Guess Who (6/10)

by Tony Medley

I wanted to like this movie because I liked the idea, a remake of “Guess Who’s Coming to Dinner” (1967) with the races switched. And I have liked Ashton Kutcher the few times I’ve seen him. But the best thing about the film is that it shows blacks in a positive light. So many mainstream Hollywood films stereotype blacks as hoodlums or hip hop jerks or illiterate, jive talking ignoramuses. Here’s a film that reflects blacks in America as upwardly mobile, ambitious, admirable, educated people who speak with proper grammar, which is probably a much more accurate picture than what we normally get. I really wanted to like this.

While there are some good moments in this, some where I actually laughed, there aren’t enough of them. And like most modern movies, this one is just too long, at 1:45. While that’s only 7 minutes longer than the original, the original did have screen legends Spencer Tracy, Katharine Hepburn, and Sidney Poitier, and was directed by Stanley Kramer. “Guess Who” has Kutcher and Bernie Mac, and is directed by Kevin Rodney Sullivan, who did “Barbershop 2” one of the worst films I saw last year. Brevity would have been a virtue.

What this film lacks, in addition to a real funny script (David Ronn & Jay Scherick and Peter Tolan, which are too many names), is pace. It just drags along. A comedy has to have a laugh a minute, like “Freaky Friday” (2003) and “Meet the Fockers” (2004). In this one the laughs are few and far between.

Percy Jones (Mac) is an upper middle class father of two daughters who anticipates that his beloved daughter Theresa (a gorgeous Zoë Saldaña) will marry a cross between Denzell Washington, Colin Powell, and Tiger Woods. What he gets is Simon Green (Kutcher), an out of work white guy who has a problem telling the truth. Percy, a conscientious bank loan officer, is not happy and does not hide it.

Unfortunately, unlike the brilliant original, it totally avoids logic. When Theresa brings Simon home to meet her folks, they are originally assigned to the same bedroom. But shortly thereafter Percy walks in on them and finds them in a compromising position. So Percy hits the roof and banishes Simon from her room. Let’s see, Percy knew that Simon and Theresa were going to share her bedroom.

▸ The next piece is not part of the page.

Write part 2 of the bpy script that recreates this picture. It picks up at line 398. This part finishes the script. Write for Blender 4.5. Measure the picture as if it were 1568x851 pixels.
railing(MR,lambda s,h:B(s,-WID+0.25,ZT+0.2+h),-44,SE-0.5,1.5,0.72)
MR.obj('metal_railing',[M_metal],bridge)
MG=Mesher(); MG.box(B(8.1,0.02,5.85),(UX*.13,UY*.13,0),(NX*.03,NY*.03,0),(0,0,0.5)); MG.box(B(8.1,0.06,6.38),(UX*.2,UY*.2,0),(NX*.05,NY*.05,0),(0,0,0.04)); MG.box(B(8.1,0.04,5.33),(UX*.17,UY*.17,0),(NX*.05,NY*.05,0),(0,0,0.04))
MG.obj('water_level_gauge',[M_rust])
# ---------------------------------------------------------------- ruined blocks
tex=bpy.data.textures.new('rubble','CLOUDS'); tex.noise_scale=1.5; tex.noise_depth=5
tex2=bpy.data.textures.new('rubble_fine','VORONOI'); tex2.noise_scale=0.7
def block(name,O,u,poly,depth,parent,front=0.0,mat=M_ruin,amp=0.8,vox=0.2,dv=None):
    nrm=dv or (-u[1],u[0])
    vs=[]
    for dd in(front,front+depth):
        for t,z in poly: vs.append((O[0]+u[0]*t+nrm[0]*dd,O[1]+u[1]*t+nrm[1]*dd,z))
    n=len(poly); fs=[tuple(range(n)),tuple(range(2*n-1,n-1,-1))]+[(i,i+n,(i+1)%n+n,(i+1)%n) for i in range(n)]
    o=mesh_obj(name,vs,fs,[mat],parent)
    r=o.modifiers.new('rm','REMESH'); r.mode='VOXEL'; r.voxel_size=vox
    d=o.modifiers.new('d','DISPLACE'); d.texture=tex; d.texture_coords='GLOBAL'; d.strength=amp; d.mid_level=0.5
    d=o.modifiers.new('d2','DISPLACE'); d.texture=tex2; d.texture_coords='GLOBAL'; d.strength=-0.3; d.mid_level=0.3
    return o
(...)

Then he walks in on them and finds them doing things that men and women do when they are sharing a bedroom and he gets upset? What was he expecting? This “joke” is the mainstay for the rest of the movie, which might explain why it basically falls flat.

While I was disappointed, it could have been because my expectations were high. Regardless, this has some funny parts. The acting is uniformly good, even if the pace is faltering, the directing marred, and the script ludicrous. I squirmed a lot and looked at my watch a lot.